Charlotte Perreault, conseillère en communication
Direction des communications
Directeur général des élections du Québec
Édifice René-Lévesque
3460, rue de La Pérade
Québec (QC)
G1X 3Y5
So, if Ducky, or say a newspaper, wanted to create a website to help residents of Quebec identify what riding they live in… and were going to have advertising on the site, they couldn’t do that without permission from the Quebec government. Heaven forbid that someone offer citizens or voters a helpful or interesting service, especially using information that is in the public interest.
Why is this? I’m not sure. If Ducky created her site, it wouldn’t preclude someone else from using the exact same information to create their own site. No, the Quebec government is turning something that is infinitely abundant and that can be used over and over again (election data) and making it scarce by preventing anyone from using it in a way that could be useful and profitable. Maybe they think they could make some money from the data… but sadly, every academic anlsysis shows they won’t – usually money recovered for data like this is covers the cost of collecting the money, and nothing else. In the end, the losers in all this are… Quebec residents.
Abitibibowater – Print, Print and Print more!
On the flip side of this is Abitibibowater, the producer of “a wide range of newsprint, commercial printing papers, market pulp and wood products.” Apparently, they have become concerned about the number of people who include “do not print this e-mail” at the bottom of their emails. So they sent around this memo to their employees:

To all our employees:

At AbitibiBowater, we rely on the forest to make our products, and respect for the environment is a fundamental part of everything we do. Too often, however, we see the use of paper singled out as something ‘bad’ for the environment, which is the reason why some people include “do not print this e-mail” notes to the end of their electronic messages. There has been ongoing discussion concerning this matter in the media recently, given the proliferation of electronic readers. Here is a link to a March article that appeared on PBS’s website, which raises this issue.

We believe it is OK to print, especially if you use paper sourced from independently certified forests and recycle the paper after you are finished with it. Our Company works hard to operate in a way that is sustainable, and that reflects the values of our employees, our customers, and the communities in which we operate. We are continuously improving our manufacturing processes and reducing our environmental footprint.

We have developed a page on our website to address this issue (abitibibowater.com/print) that explains why you can feel comfortable knowing that using paper is an environmentally responsible choice. We have written our own e-mail footnote that makes this point and invites others to find out why:

It’s OK to print this e-mail. Paper is made from a renewable resource. Please choose paper sourced from independently certified sustainable forests and recycle. For more information visit abitibibowater.com/print.
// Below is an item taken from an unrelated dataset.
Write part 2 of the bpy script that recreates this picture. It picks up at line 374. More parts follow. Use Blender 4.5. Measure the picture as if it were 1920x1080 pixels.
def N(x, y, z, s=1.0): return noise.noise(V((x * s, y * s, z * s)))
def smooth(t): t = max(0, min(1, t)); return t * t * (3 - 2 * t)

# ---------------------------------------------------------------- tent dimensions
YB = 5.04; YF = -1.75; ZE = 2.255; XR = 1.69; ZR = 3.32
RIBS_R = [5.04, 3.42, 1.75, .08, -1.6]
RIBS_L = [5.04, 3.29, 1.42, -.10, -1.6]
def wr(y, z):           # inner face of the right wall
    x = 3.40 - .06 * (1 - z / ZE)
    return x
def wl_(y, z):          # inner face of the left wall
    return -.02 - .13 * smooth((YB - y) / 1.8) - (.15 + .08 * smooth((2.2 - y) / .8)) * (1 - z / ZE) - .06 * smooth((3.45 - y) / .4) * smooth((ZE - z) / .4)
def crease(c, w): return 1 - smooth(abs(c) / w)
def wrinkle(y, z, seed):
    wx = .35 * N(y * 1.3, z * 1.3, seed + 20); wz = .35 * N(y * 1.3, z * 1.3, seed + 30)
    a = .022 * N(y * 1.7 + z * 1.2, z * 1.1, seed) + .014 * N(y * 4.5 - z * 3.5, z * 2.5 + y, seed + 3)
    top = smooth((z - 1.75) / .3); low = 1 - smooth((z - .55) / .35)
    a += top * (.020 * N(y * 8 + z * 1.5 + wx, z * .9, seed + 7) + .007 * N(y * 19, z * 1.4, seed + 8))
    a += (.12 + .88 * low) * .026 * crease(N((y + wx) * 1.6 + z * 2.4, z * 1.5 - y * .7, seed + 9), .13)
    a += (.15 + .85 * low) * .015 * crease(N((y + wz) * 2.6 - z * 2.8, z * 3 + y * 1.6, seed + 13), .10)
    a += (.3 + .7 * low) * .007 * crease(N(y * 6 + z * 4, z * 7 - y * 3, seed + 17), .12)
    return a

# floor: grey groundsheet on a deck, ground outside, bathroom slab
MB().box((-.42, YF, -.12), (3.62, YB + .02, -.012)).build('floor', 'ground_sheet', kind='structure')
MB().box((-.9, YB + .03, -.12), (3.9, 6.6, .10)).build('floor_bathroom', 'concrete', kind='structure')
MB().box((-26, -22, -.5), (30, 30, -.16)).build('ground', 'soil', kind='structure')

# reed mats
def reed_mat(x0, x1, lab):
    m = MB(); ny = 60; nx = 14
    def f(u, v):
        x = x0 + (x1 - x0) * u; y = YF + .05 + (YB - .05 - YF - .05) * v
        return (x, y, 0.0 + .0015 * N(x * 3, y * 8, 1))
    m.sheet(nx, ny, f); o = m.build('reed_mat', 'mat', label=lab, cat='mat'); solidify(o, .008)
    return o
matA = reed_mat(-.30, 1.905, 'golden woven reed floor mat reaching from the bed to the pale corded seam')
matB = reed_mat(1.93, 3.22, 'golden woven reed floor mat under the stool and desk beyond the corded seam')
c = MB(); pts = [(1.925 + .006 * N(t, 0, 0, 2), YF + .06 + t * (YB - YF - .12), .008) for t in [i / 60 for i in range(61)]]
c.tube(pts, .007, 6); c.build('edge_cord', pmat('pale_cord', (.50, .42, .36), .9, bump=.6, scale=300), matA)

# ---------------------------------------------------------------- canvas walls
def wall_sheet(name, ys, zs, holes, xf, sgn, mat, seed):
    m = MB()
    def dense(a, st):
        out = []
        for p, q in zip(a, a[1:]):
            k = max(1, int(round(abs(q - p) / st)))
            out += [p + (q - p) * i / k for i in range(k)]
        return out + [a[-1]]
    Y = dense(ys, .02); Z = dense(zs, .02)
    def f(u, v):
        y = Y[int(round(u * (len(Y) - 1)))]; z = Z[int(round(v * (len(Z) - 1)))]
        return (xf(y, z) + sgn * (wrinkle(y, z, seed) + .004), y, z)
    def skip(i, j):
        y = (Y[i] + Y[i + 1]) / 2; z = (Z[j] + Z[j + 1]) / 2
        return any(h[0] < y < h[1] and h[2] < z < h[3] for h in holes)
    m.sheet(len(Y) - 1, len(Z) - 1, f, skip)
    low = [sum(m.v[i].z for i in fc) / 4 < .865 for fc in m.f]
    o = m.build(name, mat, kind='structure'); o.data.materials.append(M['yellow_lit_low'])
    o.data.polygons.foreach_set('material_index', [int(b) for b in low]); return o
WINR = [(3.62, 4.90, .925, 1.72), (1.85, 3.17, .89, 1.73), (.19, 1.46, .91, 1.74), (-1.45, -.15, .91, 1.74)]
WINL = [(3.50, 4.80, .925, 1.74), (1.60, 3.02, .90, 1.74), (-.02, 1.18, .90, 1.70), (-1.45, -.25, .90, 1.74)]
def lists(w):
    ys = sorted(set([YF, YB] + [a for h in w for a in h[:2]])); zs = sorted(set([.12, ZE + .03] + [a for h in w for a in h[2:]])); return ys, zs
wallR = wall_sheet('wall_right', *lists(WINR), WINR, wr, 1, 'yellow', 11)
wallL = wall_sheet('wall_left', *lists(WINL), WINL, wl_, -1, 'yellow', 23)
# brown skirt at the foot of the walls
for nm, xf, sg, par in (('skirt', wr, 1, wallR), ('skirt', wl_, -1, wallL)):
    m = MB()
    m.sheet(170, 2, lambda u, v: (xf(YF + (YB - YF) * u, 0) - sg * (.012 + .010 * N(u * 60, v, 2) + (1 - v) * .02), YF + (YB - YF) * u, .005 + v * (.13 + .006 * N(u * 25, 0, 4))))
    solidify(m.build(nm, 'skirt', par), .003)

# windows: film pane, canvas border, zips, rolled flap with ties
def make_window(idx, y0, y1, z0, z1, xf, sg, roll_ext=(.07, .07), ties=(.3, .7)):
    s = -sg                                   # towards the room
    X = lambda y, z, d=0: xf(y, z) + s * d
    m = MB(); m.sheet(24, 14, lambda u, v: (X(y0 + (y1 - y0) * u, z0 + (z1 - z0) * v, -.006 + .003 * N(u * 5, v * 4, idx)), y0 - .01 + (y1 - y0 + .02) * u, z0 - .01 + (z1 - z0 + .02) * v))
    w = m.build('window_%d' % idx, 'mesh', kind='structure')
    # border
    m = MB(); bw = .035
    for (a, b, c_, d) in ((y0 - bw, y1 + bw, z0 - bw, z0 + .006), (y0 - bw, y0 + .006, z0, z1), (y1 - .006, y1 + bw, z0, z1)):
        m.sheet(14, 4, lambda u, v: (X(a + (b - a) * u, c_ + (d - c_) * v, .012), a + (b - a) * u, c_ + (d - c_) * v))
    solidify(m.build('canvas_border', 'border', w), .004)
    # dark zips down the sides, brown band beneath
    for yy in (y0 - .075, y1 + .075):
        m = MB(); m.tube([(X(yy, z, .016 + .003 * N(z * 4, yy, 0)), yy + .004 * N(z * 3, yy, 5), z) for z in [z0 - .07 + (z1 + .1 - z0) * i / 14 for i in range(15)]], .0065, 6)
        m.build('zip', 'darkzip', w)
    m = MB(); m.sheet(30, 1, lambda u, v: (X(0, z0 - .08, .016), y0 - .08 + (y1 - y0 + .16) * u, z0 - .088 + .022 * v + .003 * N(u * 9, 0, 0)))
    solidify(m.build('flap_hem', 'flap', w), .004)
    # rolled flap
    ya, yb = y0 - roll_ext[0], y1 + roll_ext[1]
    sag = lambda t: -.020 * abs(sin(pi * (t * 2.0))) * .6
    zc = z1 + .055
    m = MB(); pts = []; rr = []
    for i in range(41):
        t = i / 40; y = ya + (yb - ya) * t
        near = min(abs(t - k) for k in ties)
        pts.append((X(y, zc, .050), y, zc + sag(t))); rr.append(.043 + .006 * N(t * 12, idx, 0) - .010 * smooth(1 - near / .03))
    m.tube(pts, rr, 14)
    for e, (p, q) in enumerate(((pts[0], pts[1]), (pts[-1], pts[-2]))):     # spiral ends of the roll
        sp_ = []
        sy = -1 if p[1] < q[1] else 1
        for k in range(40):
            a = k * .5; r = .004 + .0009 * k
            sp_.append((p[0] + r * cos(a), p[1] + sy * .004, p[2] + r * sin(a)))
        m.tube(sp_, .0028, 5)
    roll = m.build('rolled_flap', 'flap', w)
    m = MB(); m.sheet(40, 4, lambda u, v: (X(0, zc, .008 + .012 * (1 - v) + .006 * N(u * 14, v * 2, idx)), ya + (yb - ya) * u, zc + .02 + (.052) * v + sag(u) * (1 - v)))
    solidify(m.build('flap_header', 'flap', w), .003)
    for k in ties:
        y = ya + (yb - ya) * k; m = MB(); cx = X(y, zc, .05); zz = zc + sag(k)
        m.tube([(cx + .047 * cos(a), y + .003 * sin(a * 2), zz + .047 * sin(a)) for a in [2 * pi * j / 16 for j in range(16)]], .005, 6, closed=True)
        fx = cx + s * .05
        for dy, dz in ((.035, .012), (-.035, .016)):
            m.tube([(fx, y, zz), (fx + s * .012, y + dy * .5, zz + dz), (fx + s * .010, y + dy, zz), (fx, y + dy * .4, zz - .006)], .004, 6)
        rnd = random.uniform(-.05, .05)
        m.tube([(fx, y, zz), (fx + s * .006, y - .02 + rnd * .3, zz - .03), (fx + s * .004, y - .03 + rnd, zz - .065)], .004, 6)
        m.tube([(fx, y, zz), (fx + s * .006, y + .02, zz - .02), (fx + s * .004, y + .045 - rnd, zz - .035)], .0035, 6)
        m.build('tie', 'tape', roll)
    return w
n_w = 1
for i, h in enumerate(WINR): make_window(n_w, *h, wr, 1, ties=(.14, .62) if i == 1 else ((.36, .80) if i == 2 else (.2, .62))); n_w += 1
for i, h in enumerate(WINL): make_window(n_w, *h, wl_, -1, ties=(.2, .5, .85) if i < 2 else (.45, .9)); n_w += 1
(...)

Uh… actually it is still really, really, wasteful to print an email that you could just forward to someone. Even if that email is printed on certified paper. Paper may be a renewable resource, but that doesn’t mean that it isn’t scarce. Trees used for making paper aren’t being used for something else, like say, building homes, making tourists happy, or, say, converting CO2 into air.

Pretending like something is abundant when it is actually scarce is deeply irresponsible – and Abitibi’s email is prompting me to actually add the “do not print this email” signature to the bottom of my own emails.

The economics of abundance and scarcity matter – knowing which one you are dealing with matters. Make the wrong choice, and you could end up looking at best like a fool, at worst, deeply irresponsible.